— START OF Extracted information —

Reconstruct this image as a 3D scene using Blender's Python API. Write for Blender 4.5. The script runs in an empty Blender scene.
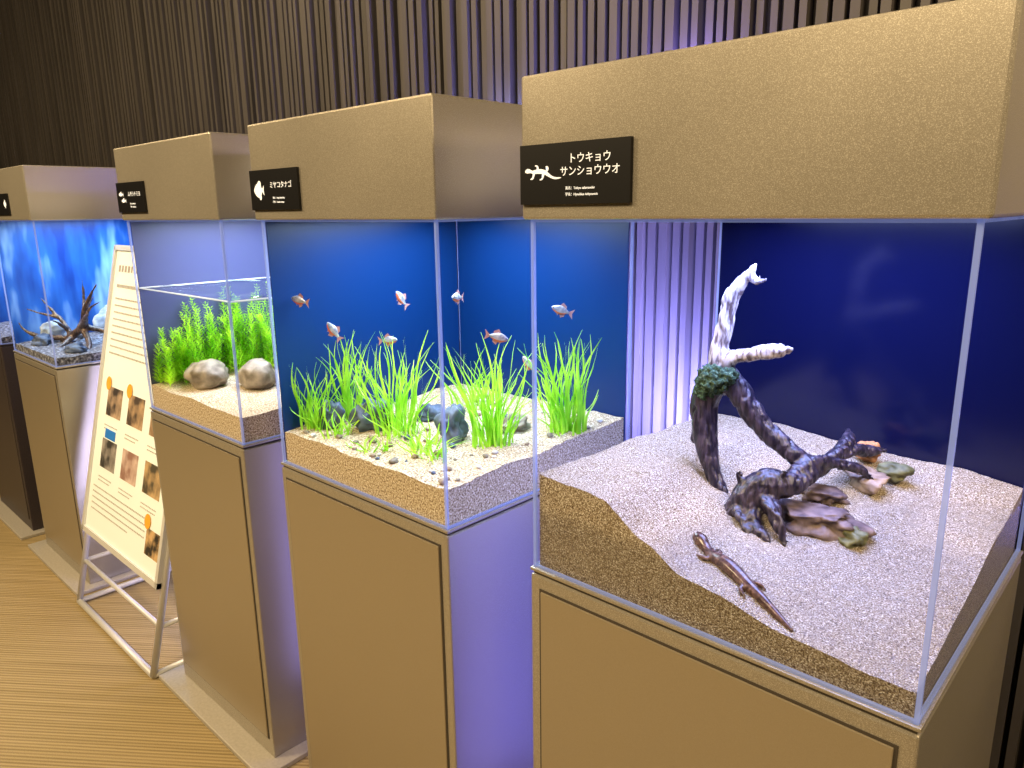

— END OF Extracted information —
— START OF Extracted information —

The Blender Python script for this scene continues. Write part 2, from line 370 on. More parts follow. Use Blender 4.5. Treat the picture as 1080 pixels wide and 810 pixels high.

— END OF Extracted information —
— START OF Extracted information —

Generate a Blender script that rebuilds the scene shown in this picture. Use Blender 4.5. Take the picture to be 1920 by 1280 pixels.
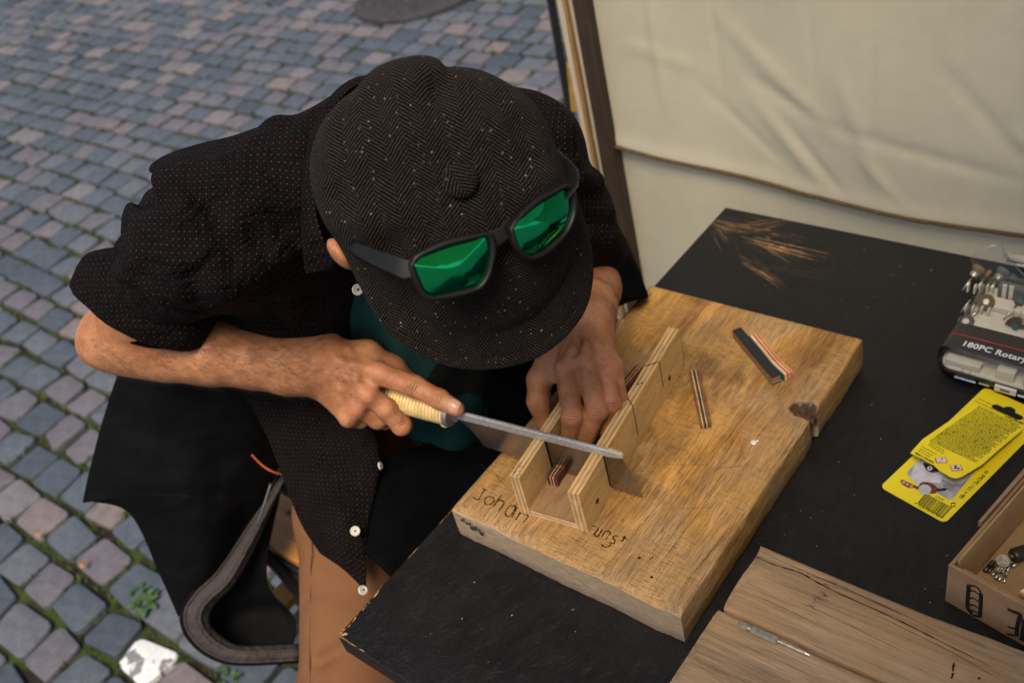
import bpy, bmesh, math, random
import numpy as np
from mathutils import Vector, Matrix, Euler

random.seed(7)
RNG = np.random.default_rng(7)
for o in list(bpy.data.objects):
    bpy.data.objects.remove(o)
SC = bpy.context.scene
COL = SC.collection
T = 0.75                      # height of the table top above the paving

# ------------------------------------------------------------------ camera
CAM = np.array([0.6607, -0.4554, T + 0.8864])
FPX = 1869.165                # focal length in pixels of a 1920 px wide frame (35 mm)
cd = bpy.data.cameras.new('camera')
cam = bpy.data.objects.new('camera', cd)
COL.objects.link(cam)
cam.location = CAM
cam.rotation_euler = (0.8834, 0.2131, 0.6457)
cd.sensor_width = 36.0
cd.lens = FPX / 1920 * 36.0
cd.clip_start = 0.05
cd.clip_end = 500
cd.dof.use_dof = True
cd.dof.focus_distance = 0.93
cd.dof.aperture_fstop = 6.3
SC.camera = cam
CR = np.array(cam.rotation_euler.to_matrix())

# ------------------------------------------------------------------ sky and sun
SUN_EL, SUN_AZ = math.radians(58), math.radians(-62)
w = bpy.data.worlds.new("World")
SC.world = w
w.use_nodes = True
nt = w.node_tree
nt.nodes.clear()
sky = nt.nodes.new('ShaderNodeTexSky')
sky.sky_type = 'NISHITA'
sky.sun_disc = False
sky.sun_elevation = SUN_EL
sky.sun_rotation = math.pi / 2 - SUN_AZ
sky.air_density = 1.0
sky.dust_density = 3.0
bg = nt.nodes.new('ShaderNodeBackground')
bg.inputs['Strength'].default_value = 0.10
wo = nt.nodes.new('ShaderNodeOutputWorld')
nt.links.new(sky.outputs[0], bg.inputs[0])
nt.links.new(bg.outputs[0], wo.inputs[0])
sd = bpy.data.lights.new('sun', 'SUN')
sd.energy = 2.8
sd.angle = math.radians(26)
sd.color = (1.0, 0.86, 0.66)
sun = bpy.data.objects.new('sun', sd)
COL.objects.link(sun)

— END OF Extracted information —

#### Task brief
Return exactly the lines from the one with "Generate a Blender" to the one with "COL.objects.link(sun)", both ends kept, and only those. Images are left out.

#### Result
Generate a Blender script that rebuilds the scene shown in this picture. Use Blender 4.5. Take the picture to be 1920 by 1280 pixels.
import bpy, bmesh, math, random
import numpy as np
from mathutils import Vector, Matrix, Euler

random.seed(7)
RNG = np.random.default_rng(7)
for o in list(bpy.data.objects):
    bpy.data.objects.remove(o)
SC = bpy.context.scene
COL = SC.collection
T = 0.75                      # height of the table top above the paving

# ------------------------------------------------------------------ camera
CAM = np.array([0.6607, -0.4554, T + 0.8864])
FPX = 1869.165                # focal length in pixels of a 1920 px wide frame (35 mm)
cd = bpy.data.cameras.new('camera')
cam = bpy.data.objects.new('camera', cd)
COL.objects.link(cam)
cam.location = CAM
cam.rotation_euler = (0.8834, 0.2131, 0.6457)
cd.sensor_width = 36.0
cd.lens = FPX / 1920 * 36.0
cd.clip_start = 0.05
cd.clip_end = 500
cd.dof.use_dof = True
cd.dof.focus_distance = 0.93
cd.dof.aperture_fstop = 6.3
SC.camera = cam
CR = np.array(cam.rotation_euler.to_matrix())

# ------------------------------------------------------------------ sky and sun
SUN_EL, SUN_AZ = math.radians(58), math.radians(-62)
w = bpy.data.worlds.new("World")
SC.world = w
w.use_nodes = True
nt = w.node_tree
nt.nodes.clear()
sky = nt.nodes.new('ShaderNodeTexSky')
sky.sky_type = 'NISHITA'
sky.sun_disc = False
sky.sun_elevation = SUN_EL
sky.sun_rotation = math.pi / 2 - SUN_AZ
sky.air_density = 1.0
sky.dust_density = 3.0
bg = nt.nodes.new('ShaderNodeBackground')
bg.inputs['Strength'].default_value = 0.10
wo = nt.nodes.new('ShaderNodeOutputWorld')
nt.links.new(sky.outputs[0], bg.inputs[0])
nt.links.new(bg.outputs[0], wo.inputs[0])
sd = bpy.data.lights.new('sun', 'SUN')
sd.energy = 2.8
sd.angle = math.radians(26)
sd.color = (1.0, 0.86, 0.66)
sun = bpy.data.objects.new('sun', sd)
COL.objects.link(sun)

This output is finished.